Although they are known for their support on the gridiron, Miami fans have a say on the basketball court, too. (AP)

This group of returnees won’t be fighting the battle alone, though, as Larranaga welcomes one of the best recruiting classes in Miami history. Five-star guard Bruce Brown chose Miami over several name-brand basketball programs and is expected to make significant contributions right away. Local standout Dewan Huell will be just the fourth McDonald’s All-American to play his college basketball in Coral Gables. Like Brown, the 6’11” Huell, who has range out to 15 feet and can beat his defender off the bounce, will likely start the season in a reserve role.
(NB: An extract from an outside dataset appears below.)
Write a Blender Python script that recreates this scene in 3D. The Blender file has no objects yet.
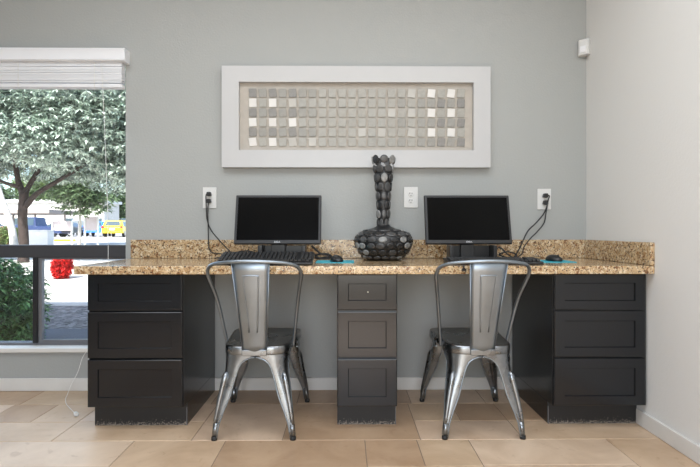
import bpy, bmesh, math, random
from mathutils import Vector, Matrix, noise
R = math.radians
SC = bpy.context.scene
COL = SC.collection

# ------------------------------------------------------------------ camera
F_PX = 495.0
CAM_Y, CAM_Z = -2.868, 0.924
HX, HY = 345.0, 230.0              # where the wall's normal and the horizon meet in the frame
YAW = math.atan((350.0 - HX) / F_PX)
def XD(px): return math.tan(math.atan((px - 350.0) / F_PX) + YAW)     # sideways per metre of depth
cam_d = bpy.data.cameras.new('camera'); cam = bpy.data.objects.new('camera', cam_d); COL.objects.link(cam)
cam.location = (0, CAM_Y, CAM_Z); cam.rotation_euler = (R(90), 0, -YAW)
cam_d.sensor_width = 36; cam_d.lens = 36 * F_PX / 700; cam_d.shift_y = -(233.5 - HY) / 700
cam_d.clip_start = .05; cam_d.clip_end = 500
SC.camera = cam

# ------------------------------------------------------------------ light
SC.view_settings.view_transform = 'Standard'; SC.view_settings.look = 'None'
SC.view_settings.gamma = 1; SC.view_settings.use_curve_mapping = False
SC.view_settings.exposure = 0.0
SC.cycles.max_bounces = 10; SC.cycles.transparent_max_bounces = 16
SC.cycles.sample_clamp_indirect = 6

world = bpy.data.worlds.new('world'); SC.world = world; world.use_nodes = True
wn = world.node_tree.nodes; wl = world.node_tree.links
sky = wn.new('ShaderNodeTexSky')
try:
    sky.sky_type = 'NISHITA'; sky.sun_disc = False; sky.sun_elevation = R(48); sky.sun_rotation = R(185)
    sky.air_density = 1.0; sky.dust_density = 1.5; sky.ozone_density = 1.5
except Exception:
    pass
bg = wn['Background']; wl.new(sky.outputs['Color'], bg.inputs['Color']); bg.inputs['Strength'].default_value = 0.42

def light(name, kind, loc, direction, energy, color=(1, 1, 1), **kw):
    d = bpy.data.lights.new(name, kind); o = bpy.data.objects.new(name, d); COL.objects.link(o)
    o.location = loc; o.rotation_euler = Vector(direction).to_track_quat('-Z', 'Y').to_euler()
    d.energy = energy; d.color = color
    for k, v in kw.items(): setattr(d, k, v)
    return o
SUN_EL, SUN_AZ = R(48), R(8)
light('sun', 'SUN', (0, -10, 10), (math.sin(SUN_AZ) * math.cos(SUN_EL), math.cos(SUN_AZ) * math.cos(SUN_EL), -math.sin(SUN_EL)),
      11.0, (1, .965, .91), angle=R(.6))
# sky light through the glass doors behind the camera, and an unseen soft fill added below the ceiling
light('rear_daylight', 'AREA', (-.1, -3.9, 1.15), (0, 1, -.05), 29, (.92, .965, 1), shape='RECTANGLE', size=1.8, size_y=1.5)
light('ceiling_fill', 'AREA', (-.25, -1.9, 2.70), (0, .02, -1), 70, (.88, .945, 1), shape='RECTANGLE', size=3.6, size_y=1.6)
light('window_daylight_fill', 'AREA', (-2.1, .13, 1.2), (.12, -1, -.75), 17, (.62, .79, 1), shape='RECTANGLE', size=1.5, size_y=1.5)  # unseen panel added just outside the glass to boost the cool daylight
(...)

Seven-footer Rodney Miller is another highly-touted big man who will be expected to play immediately. Rounding out the class is Australian Dejan Vasiljevic, a combo guard who will provide depth at both backcourt positions. And while the talent in this class is without question mesmerizing, Larranaga’s most significant addition may once again be via the transfer route. Rashad Muhammad, younger brother of NBA player Shabazz Muhammad, joins the Hurricanes after leading San Jose State in scoring for two seasons.

Four years ago Larranaga faced the challenge of replacing ACC Player of the Year Shane Larkin and an accomplished supporting cast after a school-record 29 wins and Sweet Sixteen appearance. Miami missed the next two NCAA Tournaments before returning last year as a #3 seed after a third-place ACC regular season finish. And while the league’s strength should not be overlooked, Miami seems in better position this time around to ensure that Larranaga has reloaded with a roster worthy of garnering the school’s first back-to-back NCAA Tournament appearances as a member of the ACC.